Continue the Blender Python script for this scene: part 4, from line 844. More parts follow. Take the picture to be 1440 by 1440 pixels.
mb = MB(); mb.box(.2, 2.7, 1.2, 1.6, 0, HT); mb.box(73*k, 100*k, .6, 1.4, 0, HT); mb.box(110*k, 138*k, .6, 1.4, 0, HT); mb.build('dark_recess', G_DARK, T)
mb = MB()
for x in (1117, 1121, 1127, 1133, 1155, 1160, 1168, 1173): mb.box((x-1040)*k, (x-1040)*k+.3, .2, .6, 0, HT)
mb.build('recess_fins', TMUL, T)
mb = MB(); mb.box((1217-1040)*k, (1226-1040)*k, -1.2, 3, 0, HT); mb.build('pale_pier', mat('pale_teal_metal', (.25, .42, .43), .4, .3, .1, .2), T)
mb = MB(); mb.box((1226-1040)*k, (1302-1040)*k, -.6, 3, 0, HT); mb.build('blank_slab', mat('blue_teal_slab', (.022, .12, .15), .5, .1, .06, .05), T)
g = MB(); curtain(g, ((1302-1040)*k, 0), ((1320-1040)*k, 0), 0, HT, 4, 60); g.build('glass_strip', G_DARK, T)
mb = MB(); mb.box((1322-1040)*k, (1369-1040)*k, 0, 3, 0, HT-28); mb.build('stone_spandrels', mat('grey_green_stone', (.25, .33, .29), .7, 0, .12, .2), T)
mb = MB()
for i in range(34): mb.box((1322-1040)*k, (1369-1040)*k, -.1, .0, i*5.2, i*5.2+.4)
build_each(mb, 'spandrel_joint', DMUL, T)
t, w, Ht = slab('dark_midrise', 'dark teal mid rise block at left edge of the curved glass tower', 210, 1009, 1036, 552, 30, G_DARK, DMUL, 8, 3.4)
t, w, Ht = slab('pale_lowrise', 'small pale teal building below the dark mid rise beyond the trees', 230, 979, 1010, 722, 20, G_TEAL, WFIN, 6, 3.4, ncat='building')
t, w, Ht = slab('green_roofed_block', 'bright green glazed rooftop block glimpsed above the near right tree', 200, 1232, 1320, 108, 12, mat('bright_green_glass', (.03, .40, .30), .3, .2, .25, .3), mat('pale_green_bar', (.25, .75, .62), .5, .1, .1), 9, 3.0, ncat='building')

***

→ **Written instruction**:
Your task is to transcribe the listing above in full, exactly as given.

→ **Completed task**:
Continue the Blender Python script for this scene: part 4, from line 844. More parts follow. Take the picture to be 1440 by 1440 pixels.
mb = MB(); mb.box(.2, 2.7, 1.2, 1.6, 0, HT); mb.box(73*k, 100*k, .6, 1.4, 0, HT); mb.box(110*k, 138*k, .6, 1.4, 0, HT); mb.build('dark_recess', G_DARK, T)
mb = MB()
for x in (1117, 1121, 1127, 1133, 1155, 1160, 1168, 1173): mb.box((x-1040)*k, (x-1040)*k+.3, .2, .6, 0, HT)
mb.build('recess_fins', TMUL, T)
mb = MB(); mb.box((1217-1040)*k, (1226-1040)*k, -1.2, 3, 0, HT); mb.build('pale_pier', mat('pale_teal_metal', (.25, .42, .43), .4, .3, .1, .2), T)
mb = MB(); mb.box((1226-1040)*k, (1302-1040)*k, -.6, 3, 0, HT); mb.build('blank_slab', mat('blue_teal_slab', (.022, .12, .15), .5, .1, .06, .05), T)
g = MB(); curtain(g, ((1302-1040)*k, 0), ((1320-1040)*k, 0), 0, HT, 4, 60); g.build('glass_strip', G_DARK, T)
mb = MB(); mb.box((1322-1040)*k, (1369-1040)*k, 0, 3, 0, HT-28); mb.build('stone_spandrels', mat('grey_green_stone', (.25, .33, .29), .7, 0, .12, .2), T)
mb = MB()
for i in range(34): mb.box((1322-1040)*k, (1369-1040)*k, -.1, .0, i*5.2, i*5.2+.4)
build_each(mb, 'spandrel_joint', DMUL, T)
t, w, Ht = slab('dark_midrise', 'dark teal mid rise block at left edge of the curved glass tower', 210, 1009, 1036, 552, 30, G_DARK, DMUL, 8, 3.4)
t, w, Ht = slab('pale_lowrise', 'small pale teal building below the dark mid rise beyond the trees', 230, 979, 1010, 722, 20, G_TEAL, WFIN, 6, 3.4, ncat='building')
t, w, Ht = slab('green_roofed_block', 'bright green glazed rooftop block glimpsed above the near right tree', 200, 1232, 1320, 108, 12, mat('bright_green_glass', (.03, .40, .30), .3, .2, .25, .3), mat('pale_green_bar', (.25, .75, .62), .5, .1, .1), 9, 3.0, ncat='building')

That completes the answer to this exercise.